Focusing on those who were shorting the market, those who were shouting 'No!' when everyone else was shouting 'Yes!' is an inspired choice. Focusing on the underdog always is. One has to keep reminding oneself that these people, or most of them, are at the end of the day just out to make money. The book tries, from time to time, to make the case that these people were shorting the market as an expression of moral outrage, and perhaps it's true, but the simplest explanation is that they were just trying to get rich. Still, you've got to respect their determination not to be cowed by peer pressure, and to see and speak the truth, no matter how unpopular it is. Such people are very rare in this world.

And this story illustrates very well that being right is essentially worthless. People do not respect or value 'The Truth', people only respect and value money. Maverick fund manager Michael Burry suffers constant abuse from fickle investors, and even when the market turns, and he's proved right, and is making them a fortune, not one of them apologises or admits he was right, or even say 'thank you': some of them even continue screaming at him as they pocket the money he's making for them. It's dangerous to be right when the majority are wrong, and it would seem that the only use to put a genuine insight to, is in making money. Even after you've been proved right, people will deny it, and always have a clever excuse, but when you can rub their faces in the fortune you've made off betting against them, that's a win that they can't take away from you.

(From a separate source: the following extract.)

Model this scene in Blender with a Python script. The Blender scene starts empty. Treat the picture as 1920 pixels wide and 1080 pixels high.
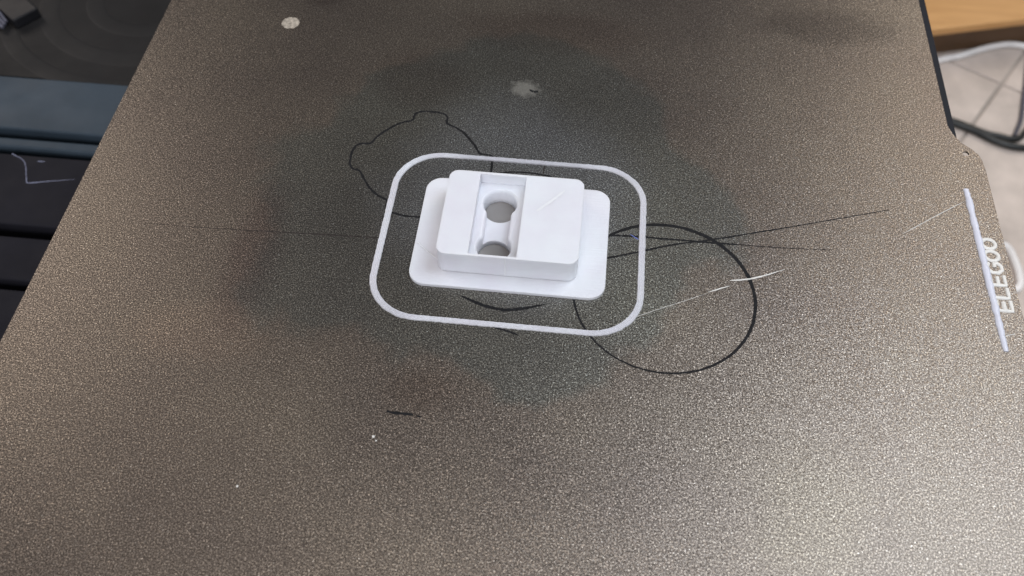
import bpy, bmesh, math, random
from mathutils import Vector, Matrix
random.seed(7)
S = bpy.context.scene
COL = S.collection
MM = 0.001

# ------------------------------------------------------------------ camera
F_PX = 1750.68
cam = bpy.data.cameras.new('camera')
cam.sensor_width = 36.0
cam.lens = F_PX / 1920 * 36
cam.clip_start = 0.01
cam.clip_end = 50
cam.dof.use_dof = True
cam.dof.focus_distance = 0.257
cam.dof.aperture_fstop = 17
co = bpy.data.objects.new('camera', cam)
COL.objects.link(co)
R = Matrix(((0.99441787, -0.0873616, 0.0591696),
            (0.10548252, 0.80952222, -0.57753546),
            (0.00255531, 0.58055295, 0.81421849)))
co.matrix_world = Matrix.Translation((0.14481, -0.04694, 0.2052)) @ R.to_4x4()
S.camera = co
S.view_settings.view_transform = 'Standard'
S.view_settings.look = 'None'
S.view_settings.exposure = 0
S.view_settings.gamma = 1
S.cycles.use_denoising = True
S.cycles.max_bounces = 8

# ------------------------------------------------------------------ light
w = bpy.data.worlds.new('World')
S.world = w
w.use_nodes = True
bg = w.node_tree.nodes['Background']
bg.inputs[0].default_value = (0.70, 0.74, 0.80, 1)
bg.inputs[1].default_value = 0.10


def lamp(name, loc, aim, size, watts, col):
    l = bpy.data.lights.new(name, 'AREA')
    l.shape = 'DISK'
    l.size = size
    l.energy = watts
    l.color = col
    o = bpy.data.objects.new(name, l)
    COL.objects.link(o)
    o.location = loc
    o.rotation_euler = (Vector(aim) - Vector(loc)).to_track_quat('-Z', 'Y').to_euler()
    return o


lamp('key_lamp', (0.62, 0.30, 0.86), (0.13, 0.115, 0), 0.62, 5.9, (0.80, 0.89, 1.0))
lamp('fill_lamp', (0.05, -1.3, 0.75), (0.13, 0.1, 0), 0.8, 13.0, (0.94, 0.95, 1.0))  # added fill behind the camera, lifts the walls facing it
lamp('wall_lamp', (-1.0, 0.84, 0.85), (0.1, 0.1, 0), 0.85, 5.0, (1.0, 0.89, 0.81))
lamp('back_fill', (1.05, 1.25, 0.85), (0.15, 0.15, 0), 0.8, 5.5, (1.0, 0.88, 0.76))  # added lamp that brightens the far right of the sheet
lamp('overhead_fill', (0.05, -0.05, 1.7), (0.1, 0.0, 0), 1.2, 7.0, (1.0, 0.93, 0.89))  # added soft overhead panel, reflected in the near part of the sheet


# ------------------------------------------------------------------ materials
def mat(name, col, rough=0.5, metal=0.0, spec=0.5):
    m = bpy.data.materials.new(name)
    m.use_nodes = True
    b = m.node_tree.nodes['Principled BSDF']
    b.inputs['Base Color'].default_value = (*col, 1)
    b.inputs['Roughness'].default_value = rough
    b.inputs['Metallic'].default_value = metal
    b.inputs['Specular IOR Level'].default_value = spec
    return m, m.node_tree, b


def node(nt, t, **kw):
    n = nt.nodes.new(t)
    for k, v in kw.items():
        setattr(n, k, v)
    return n


def coords(nt):
    return node(nt, 'ShaderNodeTexCoord').outputs['Object']


def noise(nt, vec, scale, detail=2.0, rough=0.5, dist=0.0):
    n = node(nt, 'ShaderNodeTexNoise')
    n.inputs['Scale'].default_value = scale
    n.inputs['Detail'].default_value = detail
    n.inputs['Roughness'].default_value = rough
    n.inputs['Distortion'].default_value = dist
    nt.links.new(vec, n.inputs['Vector'])
    return n


def ramp(nt, fac, stops):
    r = node(nt, 'ShaderNodeValToRGB')
    e = r.color_ramp.elements
    while len(e) < len(stops):
        e.new(0.5)
    for el, (p, c) in zip(e, stops):
        el.position = p
        el.color = (*c, 1) if len(c) == 3 else c
    nt.links.new(fac, r.inputs[0])
    return r.outputs[0]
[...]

This book documents more than a financial crisis: it documents a Ragnarok of false idols. The highly paid 'best of the best' are exposed as idiots who didn't even understand the business they were engaged in, and just about everyone involved is shown to be a walking, talking moral vacuum. So long as they got their fat bonuses, no-one really cared what the consequences were, no-one wanted to know and no-one wanted to think beyond their immediate self interest. Those who had some idea what was going on thought they were screwing everyone else, but rather satisfyingly these Financial Frankensteins had built a monster so complex that it's consequences fed right back to them: they were screwing themselves. 'The Big Short' is a study in the way that complex systems distance people from the results of their actions and make the unthinkable doable, of how institutions shape people to their own requirements, and of how herd behavior is the norm for the human race even if the herd is charging towards a cliff. People are always prepared to buy into a false promise if the hoped-for payoff is big enough. Once again we see that the idea of 'economic man', of rational actors rationally making rational choices in an efficient market, is bullshit. When the financial order collapsed in 2008, a lot of other things collapsed with it. The idea that humans are rational creatures who can build a better world through the application of science, that there's experts running the show who know what they're doing, and that the future is ever more prosperity bought to us by free markets and democracy, has been exposed as fantasy. Don't get me wrong, I like free markets and democracy, when they're applied wisely. But anything can be a weapon and an instrument of evil in the wrong hands, for "Out of the crooked timber of humanity no straight thing was ever made". The twentieth century saw the collapse of one of the two great post-enlightenment contenders: communism. It seems likely that the other is going to collapse in the twenty-first, leaving us in an ideological vacuum that will be filled by tribalism, religious extremism, and various shades of fascist dogma. Whether we're dealing in tulips or CDOs, whether the players are financial institutions, religions, or political ideologies, one cannot understand humanity without confronting the madness of crowds.